Husband working in the new Stroll Garden – Native trees and plants for bees, birds, butterflies (July photo)
Earth Day, an event born in 1970, is a day that encourages us to take stock of the way we live. This year the Earth Day organizers have named the theme Restore Our Earth. “Workshops, panel discussions, and special performances will all focus on Restore Our Earth™ — we’ll cover natural processes, emerging green technologies, and innovative thinking that can restore the world’s ecosystems.” This is a brief description of what will be discussed.
In addition, Greta Thunberg, one of our youngest youth climate activists, along with Alexandria Villaseñor, and Licypriya Kangujam will be speaking. The health of our climate is certainly vital to our young people who will have to live (we hope and plan for) a healthy world.
Those of us who are older, have to look for our own ways to Restore Our Earth.

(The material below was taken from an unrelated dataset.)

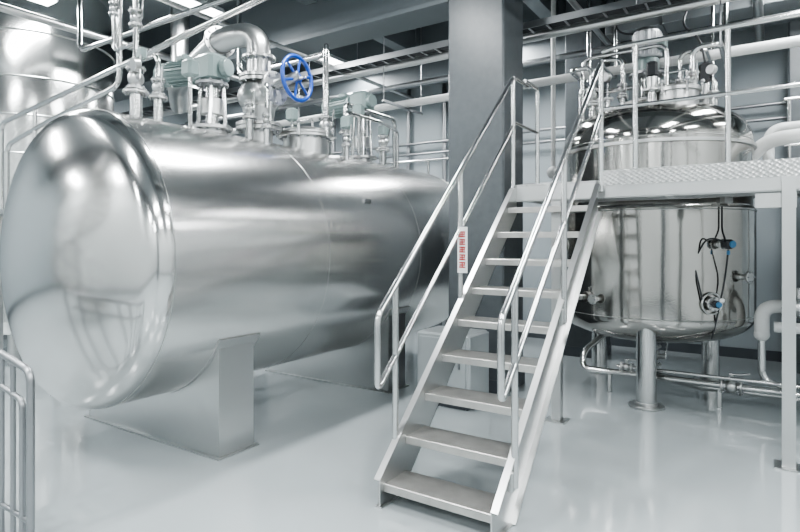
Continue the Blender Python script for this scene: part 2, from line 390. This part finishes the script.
def srail(name,x,first):
    b=B(name); r=.021; o=x
    top=lambda y:nz(y)+1.06; mid=lambda y:nz(y)+.60
    ya=first; ye=PF+.02
    b.tube([(o,ya+.25,mid(ya+.25)),(o,ya,mid(ya)),(o,ya,top(ya)),(o,ye-.02,top(ye-.02)),(o,ye+.35,top(ye-.02)+.0)] if name.endswith('left') else [(o,ya+.25,mid(ya+.25)),(o,ya,mid(ya)),(o,ya,top(ya)),(o,ye,top(ye))],r,steel,.06)
    b.tube([(o,ya+.2,mid(ya+.2)),(o,ye,mid(ye))],r*.85,steel,.05)
    for yp in (ya+.2,ya+1.12,ye-.02):
        b.tube([(o,yp,nz(yp)-.12 if yp<5 else PZ-.1),(o,yp,top(yp))],r,steel)
        if yp<5: b.bbox((o-.012 if o>-1.6 else o+.012,yp,nz(yp)-.08),(.03,.09,.12),steelS,bev=.006)
    b.done(ST)
srail('handrail_left',xl-.035,2.86); srail('handrail_right',xr+.035,2.90)
b=B('warning_sign'); yp=2.86+1.12; x=xl-.035
b.bbox((x+.03,yp-.026,1.58),(.085,.008,.36),whiteM,bev=.003)
for k in range(5):
    z=1.44+k*.06
    for (dx,dz,w_,h_) in ((0,.0,.052,.009),(0,.018,.040,.008),(0,.036,.052,.009),(0,0,.010,.045),(-.019,0,.007,.03),(.019,.015,.007,.03)):
        b.box(x+.03+dx-w_/2,x+.03+dx+w_/2,yp-.0315,yp-.030,z+dz,z+dz+h_,redM)
b.done(ST)
# ------------------------------------------------------------ platform
PL=empty('mezzanine_platform')
VX,VY=-1.15,6.92
b=B('deck')
xL,xR,yB=xl-.05,1.6,8.05
b.box(xL,xR,PF,VY-1.12,PZ-.02,PZ,checkM)
b.box(VX+1.12,xR,VY-1.12,yB,PZ-.02,PZ,checkM)
N=64; vs=[];fs=[]
for i in range(N):
    a=2*math.pi*i/N; c,s_=math.cos(a),math.sin(a); k=1.12/max(abs(c),abs(s_))
    for (r) in (1.03,k):
        for z in (PZ-.02,PZ): vs.append((VX+r*c,VY+r*s_,z))
for i in range(N):
    o=i*4;p=((i+1)%N)*4; fs+=[(o+1,o+3,p+3,p+1),(o,p,p+2,o+2),(o,o+1,p+1,p),(o+2,p+2,p+3,o+3)]
b.add(vs,fs,checkM)
b.done(PL)
b=B('frame')
b.box(xr+.03,xR,PF-.012,PF,PZ-.05,PZ+.08,checkM)
b.box(xL,xR,PF,PF+.008,PZ-.16,PZ-.02,steelS); b.box(xL,xR,PF-.03,PF+.03,PZ-.15,PZ-.138,steelS)
b.box(xL,xL+.06,PF+.01,VY-1.13,PZ-.14,PZ-.02,steelS)
for x in (-.8,.1,1.0): b.box(x-.03,x+.03,PF+.01,VY-1.12,PZ-.12,PZ-.02,steelS)
b.box(xL,xR,VY-1.2,VY-1.13,PZ-.14,PZ-.02,steelS)
b.box(VX+1.13,VX+1.2,VY-1.12,yB,PZ-.14,PZ-.02,steelS)
for (x,y) in ((.09,4.99),(-1.66,5.12),(1.55,5.12),(1.0,7.9)):
    b.box(x-.042,x+.042,y-.042,y+.042,.012,PZ-.02 if y>5.05 else PZ-.06,steelS); b.box(x-.09,x+.09,y-.09,y+.09,.001,.012,steelS)
b.box(-.12,.14,5.06,5.12,PZ-.28,PZ-.17,steelS)
b.done(PL)
b=B('guardrail'); r=.021; yy=PF-.005; zt1=PZ+1.04+.1; x0=xr+.035
b.tube([(x0,yy+.03,zt1-.02),(x0+.12,yy+.03,zt1),(xR,yy,zt1)],r,steel,.05)
b.tube([(x0,yy+.03,PZ+.62),(xR,yy,PZ+.62)],.017,steel); 
for x in (-.98,-.3,.4,1.1): b.tube([(x,yy+.03,PZ-.02),(x,yy+.03,zt1)],r,steel)
b.tube([(xR,yy,zt1),(xR,yB,zt1)],r,steel); b.tube([(xR,yB,zt1),(.1,yB,zt1)],r,steel); b.tube([(xR,yB,PZ+.6),(.1,yB,PZ+.6)],r,steel)
for x in (.15,.9,xR): b.tube([(x,yB,PZ-.02),(x,yB,zt1)],r,steel)
xa=xl-.035
b.tube([(xa,PF+.3,PZ+1.06),(xa,VY-1.2,PZ+1.06),(xa,VY-1.2,PZ-.02)],r,steel,.06); b.tube([(xa,PF,PZ+.6),(xa,VY-1.2,PZ+.6)],.017,steel)
b.done(PL)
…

I spent part of my young life on a Vermont dairy farm in the 1940s. I was familiar with cows and manure, chickens and manure, plowing, seeding and harvesting. A plow was used.
It was not long after that first Earth Day that I was read a poem about Louis Bromfield’s book Malabar Farm that was written by E.B. White. That is when I learned about no-till farming. I grant you this poem is an odd way to learn about such things, but there are wonderful way we can learn things. The poem is much longer than this snippet.
“Malabar Farm is the farm for me,
It’s the proving ground of vivacity.
A soil that’s worn out, poor, or lazy
Drives L. Bromfield almost crazy;
Whether it’s raining or whether it’s pouring,
Bromfield’s busy with soil restoring;
In fact Bromfield became one of the earliest proponents of sustainable and organic agriculture. I planted my first tiny garden, an organic vegetable garden, in 1972.
However the the moldboard plow is still with us, but there are many farmers who have moved on to no-till farming. A couple of years ago my husband and I were traveling across Iowa in the spring and we could see green shoots of some crop coming up through the stubbleleft from the previous year’s harvest.
I have been a gardener for almost 50 years. As my new garden has taken shape over six years I have learned more about working with my soil. Because our backyard area becomes a swamp during heavy rains we have created raised beds. We did this laying down cardboard and then covering it with yards and yards of rich soil from our local Martin’s Compost Farm.
It is wonderful to be able to plant in good soil, but that soil needs regular enrichment. We do not rake up many leaves in the fall. There are creatures that may shelter under those leaves all winter. Neither are we quick to rake up all the leaves in the spring. We let leaves continue resting under large shrubs. If the leaves are wet and rotting be leave them alone and plants will grow up right through them, letting the leaves rot and enrich the soil.
We have two black compost bins that allow one full bin to decompose and rot, while we start putting our garbage and leaves in the second bin. We have three big leaf bins. We try to stir up those bins with an aerater tool that helps break up the materials more quickly. This compost gets added to our soil when we are putting in new plants, or top-dressing the soil with our compost. Compost is sequestering carbon dioxide. Our garden includes trees and shrubs because they absorb more carbon dioxide with their trunks and branches than smaller plants. We need to improve our atmosphere by lowering the amount of carbon dioxide.
I have chosen mostly native trees, shrubs and flowers that will welcome and feed pollinators like bees, and birds, especially baby birds, who will eat caterpillars and insects. All these creatures are in decline.
I am in my ‘golden years’ and there is only so much I can do to Restore Our Earth. We can each do something. What are your interests and capabilities? What can you do? Will you act?